**Instruction**
Only the lines from the top of the listing below to the line that has "6, bump=.4, bscale=40, extra=redcurb_extra)" should be echoed, with both ends kept and pictures left out.

**Information provided**
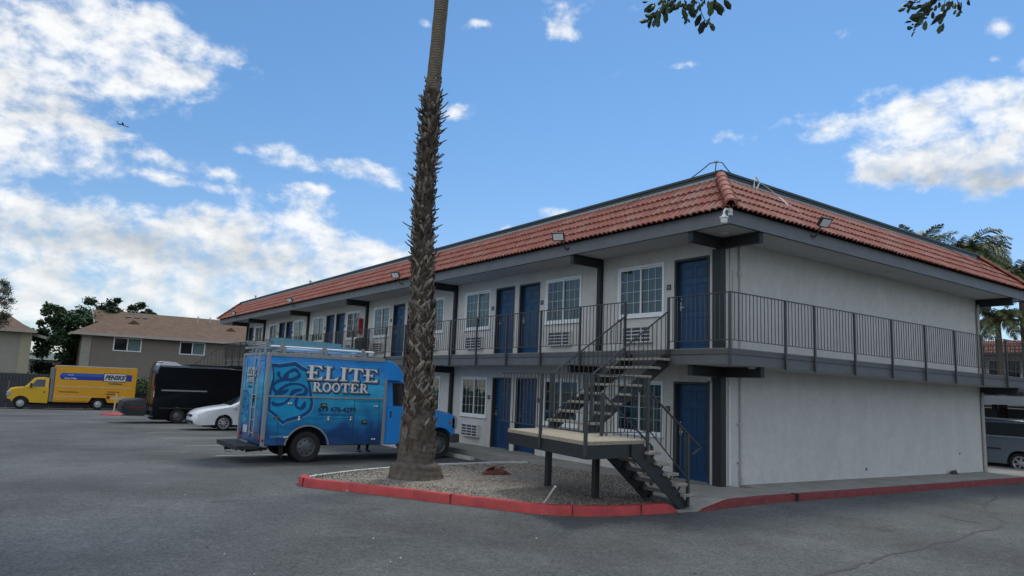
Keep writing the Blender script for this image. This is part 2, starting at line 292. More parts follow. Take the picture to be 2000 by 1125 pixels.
def gravel_extra(t, b, c, r):
    vo = nd(t, 'ShaderNodeTexVoronoi'); vo.inputs['Scale'].default_value = 34; t.links.new(c.outputs['Object'], vo.inputs[0])
    s = nd(t, 'ShaderNodeSeparateColor'); t.links.new(vo.outputs['Color'], s.inputs[0])
    x = nd(t, 'ShaderNodeValToRGB'); e = x.color_ramp.elements; e[0].color = (.12, .105, .085, 1); e[1].color = (.36, .33, .28, 1); el_ = x.color_ramp.elements.new(.5); el_.color = (.19, .17, .145, 1)
    t.links.new(s.outputs[0], x.inputs[0]); t.links.new(x.outputs[0], b.inputs['Base Color'])
    bp_ = nd(t, 'ShaderNodeBump'); bp_.inputs['Strength'].default_value = 1; bp_.inputs['Distance'].default_value = .012; bp_.invert = True
    t.links.new(vo.outputs['Distance'], bp_.inputs['Height']); t.links.new(bp_.outputs[0], b.inputs['Normal'])
gravel_m = mat('gravel', (.2, .19, .17), .9, .1, 10, spec=.15, extra=gravel_extra)
def redcurb_extra(t, b, c, r):
    n = nd(t, 'ShaderNodeTexNoise'); n.inputs['Scale'].default_value = 3.5; n.inputs['Detail'].default_value = 9; n.inputs['Roughness'].default_value = .75; t.links.new(c.outputs['Object'], n.inputs[0])
    x = nd(t, 'ShaderNodeValToRGB'); e = x.color_ramp.elements; e[0].position = .655; e[0].color = (0, 0, 0, 1); e[1].position = .68; e[1].color = (1, 1, 1, 1); t.links.new(n.outputs['Fac'], x.inputs[0])
    m = nd(t, 'ShaderNodeMix', data_type='RGBA'); t.links.new(x.outputs[0], m.inputs[0]); t.links.new(r.outputs[0], m.inputs[6]); m.inputs[7].default_value = (.45, .33, .30, 1); t.links.new(m.outputs[2], b.inputs['Base Color'])
redcurb = mat('red_curb_paint', (.40, .040, .038), .6, .28, 4, bump=.4, bscale=40, extra=redcurb_extra)
redcurb2 = mat('faded_red_curb_paint', (.165, .022, .020), .7, .35, 6, bump=.4, bscale=40, extra=redcurb_extra)

# ================================================================== GROUND
mb = MB(); xs = [-400, -120, -60, -30, 0, 15, 30, 60, 120, 400]; ysl = [-300, -60, -20, 4, 20, 40, 70, 150, 600]
mb.grid([[(x, y, g(x, y)) for x in xs] for y in ysl])
mb.v = [p for p in mb.v]; mb.f = [tuple(f) for f in mb.f]
structure(mb.build('parking_lot_asphalt', asphalt, recalc=True))
for o in [bpy.data.objects['parking_lot_asphalt']]:
    if o.data.polygons[0].normal.z < 0: o.data.flip_normals()
# sidewalk: top follows the building; outer edge is the kerb
def sz(x, y): return -.012*min(max(0, x), 13.6)
def slab(mb, poly, zf, zb):
    n = len(poly); vs = [(x, y, zf(x, y)) for x, y in poly] + [(x, y, zb(x, y)) for x, y in poly]
    mb.add(vs, [tuple(range(n)), tuple(range(2*n-1, n-1, -1))] + [(i, n+i, n+(i+1) % n, (i+1) % n) for i in range(n)])
mb = MB(); dn = lambda x, y: g(x, y)-.3
# A-side walk in pour joints
ya = 4.9
yy = [ya, 7.1, 9.5, 11.9, 14.3, 16.7, 19.1, 21.5, 23.9, 26.3, 28.7, 31.1, 33.5, 37.2]
for a, b in zip(yy[:-1], yy[1:]): slab(mb, [(-1.22, a+.006), (0.3, a+.006), (0.3, b-.006), (-1.22, b-.006)], sz, dn)
slab(mb, [(-1.22, ya-.006), (-1.1, 3.65), (-.92, 2.2), (.3, 2.2), (.3, ya-.006)], sz, dn)
slab(mb, [(-.92, 2.188), (-.83, 1.42), (-1.6, .6), (-2.45, -.35), (.3, -.35), (.3, 2.188)], sz, dn)
def zap(x, y):   # apron dips to the asphalt between the two red kerbs
    t = max(0, min(1, (-y-.75)/.55)) * max(0, min(1, (-1.25-x)/.7)); return sz(x, y) - .115*t
ap = [(-2.45, -.362), (-2.62, -.75), (-2.72, -1.27), (-2.3, -1.33), (-1.95, -1.3), (-1.5, -1.24), (-1.25, -1.2), (-1.25, -.75), (-1.25, -.362)]
c0 = (-1.95, -.75); n = len(ap)
mb.add([(c0[0], c0[1], zap(*c0))] + [(x, y, zap(x, y)) for x, y in ap], [(0, i+1, (i+1) % n+1) for i in range(n)])
mb.add([(x, y, zap(x, y)) for x, y in ap] + [(x, y, -.4) for x, y in ap], [(i, n+i, n+(i+1) % n, (i+1) % n) for i in range(n)])
slab(mb, [(-1.238, -.362), (-1.238, -1.17), (-.6, -1.16), (-.6, -.362)], sz, dn)
xe = [-.588, .62, 2.6, 4.6, 6.6, 8.6, 10.6, 12.8, 16.5]
for a, b in zip(xe[:-1], xe[1:]): slab(mb, [(a+.006, -.362 if b <= .7 else .3), (a+.006, -1.17), (b-.006, -1.17), (b-.006, -.362 if b <= .7 else .3)], sz, dn)
slab(mb, [(12.81, .31), (16.5, .31), (16.5, 1.4), (12.81, 1.4)], sz, dn)
structure(mb.build('sidewalk', conc, recalc=True))
# red kerb of the end-wall walk
def kerb(path, w, ztop, zbot, inner=None):
    m_ = MB(); rows = []; kr = random.Random(17)
    for i, (x, y) in enumerate(path):
        a = Vector(path[max(0, i-1)]); b = Vector(path[min(len(path)-1, i+1)]); d = (b-a).normalized(); nrm = Vector((-d.y, d.x))
        zt = ztop(x, y, i/(len(path)-1)) + kr.uniform(-.005, .003); zb = zbot(x, y)
        q = Vector((x, y)) + nrm*kr.uniform(-.006, .006); o1 = q; i1 = q + nrm*w
        rows.append([(o1.x, o1.y, zb), (o1.x+nrm.x*.012, o1.y+nrm.y*.012, zt-.03), (o1.x+nrm.x*.035, o1.y+nrm.y*.035, zt), (i1.x, i1.y, zt), (i1.x, i1.y, zb)])
    m_.grid(rows); m_.add([p for p in rows[0]], [(0, 1, 2, 3, 4)]); m_.add([p for p in rows[-1]], [(4, 3, 2, 1, 0)])
    return m_
pth = catmull([(-2.3, -1.40), (-1.9, -1.385), (-1.5, -1.34), (-1.0, -1.315), (-.2, -1.31), (3.2, -1.33), (6.5, -1.33), (10.8, -1.33), (16.5, -1.33)], 6)
mb = kerb(pth, .14, lambda x, y, t: sz(x, y)+.004 if x > -1.3 else lerp(-.128, .004, max(0, min(1, (x+2.3)/1.0))), lambda x, y: g(x, y)-.2)
o = mb.build('red_kerb', redcurb2, smooth=50, recalc=True); structure(o)
mb = MB(); mb.box(.585, .635, -1.343, -1.2, -.125, .0085); structure(mb.build('drain_slot', black_m))
# joints across the red kerb of the island are cut below
# gravel island
out = catmull([(-7.25, 3.98), (-7.40, 3.72), (-7.32, 3.28), (-6.52, 2.03), (-5.73, .68), (-5.06, -.42), (-4.55, -.86), (-4.0, -1.08), (-3.39, -1.19), (-2.72, -1.27)], 7)
mb = kerb(out, .15, lambda x, y, t: .02 if t < .965 else lerp(.02, -.09, (t-.965)/.035), lambda x, y: g(x, y)-.2)
structure(mb.build('red_painted_kerb', redcurb, smooth=50, recalc=True))
mb = MB()
for k in (12, 27, 41, 55):
    a = Vector(out[k]); d = (Vector(out[k+1])-a).normalized(); n_ = Vector((-d.y, d.x))
    P = [(a-d*.005-n_*.004), (a+d*.005-n_*.004), (a+d*.005+n_*.152), (a-d*.005+n_*.152)]
    mb.add([(p.x, p.y, -.13) for p in P] + [(p.x, p.y, .0225) for p in P], [(0, 1, 5, 4), (1, 2, 6, 5), (2, 3, 7, 6), (3, 0, 4, 7), (4, 5, 6, 7)])
structure(mb.build('kerb_joints', mat('joint_dark', (.07, .015, .015), .9, .2, 9)))
back = catmull([(-1.27, 4.86), (-2.0, 5.02), (-3.08, 5.04), (-4.2, 4.95), (-5.32, 4.72), (-6.3, 4.35), (-7.0, 4.0), (-7.24, 3.85)], 5)
mb = kerb(back, .11, lambda x, y, t: .005, lambda x, y: g(x, y)-.2)
structure(mb.build('white_kerb', white_paint, smooth=50, recalc=True))
inner = [(x, y) for x, y in out[3:]] ; poly = [(x+.10, y+.06) for x, y in out[2:]] + [(-2.60, -.75), (-2.43, -.34), (-1.6, .62), (-.81, 1.42), (-.9, 2.2), (-1.08, 3.65), (-1.2, 4.8)] + [(x, y-.06) for x, y in back[1:-1]]
mb = MB(); cx_, cy_ = -4, 2.2; rows = []
for t in (0, .25, .5, .75, .9, 1):
    rows.append([(lerp(cx_, x, t), lerp(cy_, y, t), -.035 + .03*(1-t)**.5 + .008*math.sin(9*x*t+5*y)) for x, y in poly+[poly[0]]])
mb.grid(rows); structure(mb.build('gravel_bed', gravel_m, recalc=True))
if bpy.data.objects['gravel_bed'].data.polygons[20].normal.z < 0: bpy.data.objects['gravel_bed'].data.flip_normals()
def inpoly(x, y, P):
    c = False; j = len(P)-1
    for i in range(len(P)):
        if (P[i][1] > y) != (P[j][1] > y) and x < (P[j][0]-P[i][0])*(y-P[i][1])/(P[j][1]-P[i][1])+P[i][0]: c = not c
        j = i
    return c
mb = MB(); k = 0; pebs = [mat('pebble_pale', (.40, .365, .31), .85, .2, 30), mat('pebble_grey', (.20, .185, .165), .85, .2, 30), mat('pebble_dark', (.055, .05, .042), .85, .2, 30), mat('pebble_tan', (.26, .215, .165), .85, .2, 30)]
while k < 15000:
    x = random.uniform(-7.4, -.8); y = random.uniform(-1.3, 5)
    if not inpoly(x, y, poly): continue
    r = random.uniform(.008, .019); z0 = -.02; a = random.uniform(0, 6.28); ca, sa = math.cos(a), math.sin(a); e = random.uniform(.6, 1)
    P = [(r*ca, r*sa, 0), (-r*e*sa, r*e*ca, .1*r), (-r*ca, -r*sa, 0), (r*e*sa, -r*e*ca, -.1*r)]
    mb.m = random.choice((0, 1, 2, 2, 3))
    mb.add([(x+p[0], y+p[1], z0+p[2]) for p in P] + [(x+.2*r*ca, y, z0+r*.75)], [(0, 1, 4), (1, 2, 4), (2, 3, 4), (3, 0, 4)]); k += 1
o = mb.build('loose_pebbles', pebs); o['kind'] = 'stuff'; o['label'] = 'grey and tan pebbles lying in the kerbed gravel island'; o['category'] = 'gravel'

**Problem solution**
Keep writing the Blender script for this image. This is part 2, starting at line 292. More parts follow. Take the picture to be 2000 by 1125 pixels.
def gravel_extra(t, b, c, r):
    vo = nd(t, 'ShaderNodeTexVoronoi'); vo.inputs['Scale'].default_value = 34; t.links.new(c.outputs['Object'], vo.inputs[0])
    s = nd(t, 'ShaderNodeSeparateColor'); t.links.new(vo.outputs['Color'], s.inputs[0])
    x = nd(t, 'ShaderNodeValToRGB'); e = x.color_ramp.elements; e[0].color = (.12, .105, .085, 1); e[1].color = (.36, .33, .28, 1); el_ = x.color_ramp.elements.new(.5); el_.color = (.19, .17, .145, 1)
    t.links.new(s.outputs[0], x.inputs[0]); t.links.new(x.outputs[0], b.inputs['Base Color'])
    bp_ = nd(t, 'ShaderNodeBump'); bp_.inputs['Strength'].default_value = 1; bp_.inputs['Distance'].default_value = .012; bp_.invert = True
    t.links.new(vo.outputs['Distance'], bp_.inputs['Height']); t.links.new(bp_.outputs[0], b.inputs['Normal'])
gravel_m = mat('gravel', (.2, .19, .17), .9, .1, 10, spec=.15, extra=gravel_extra)
def redcurb_extra(t, b, c, r):
    n = nd(t, 'ShaderNodeTexNoise'); n.inputs['Scale'].default_value = 3.5; n.inputs['Detail'].default_value = 9; n.inputs['Roughness'].default_value = .75; t.links.new(c.outputs['Object'], n.inputs[0])
    x = nd(t, 'ShaderNodeValToRGB'); e = x.color_ramp.elements; e[0].position = .655; e[0].color = (0, 0, 0, 1); e[1].position = .68; e[1].color = (1, 1, 1, 1); t.links.new(n.outputs['Fac'], x.inputs[0])
    m = nd(t, 'ShaderNodeMix', data_type='RGBA'); t.links.new(x.outputs[0], m.inputs[0]); t.links.new(r.outputs[0], m.inputs[6]); m.inputs[7].default_value = (.45, .33, .30, 1); t.links.new(m.outputs[2], b.inputs['Base Color'])
redcurb = mat('red_curb_paint', (.40, .040, .038), .6, .28, 4, bump=.4, bscale=40, extra=redcurb_extra)
redcurb2 = mat('faded_red_curb_paint', (.165, .022, .020), .7, .35, 6, bump=.4, bscale=40, extra=redcurb_extra)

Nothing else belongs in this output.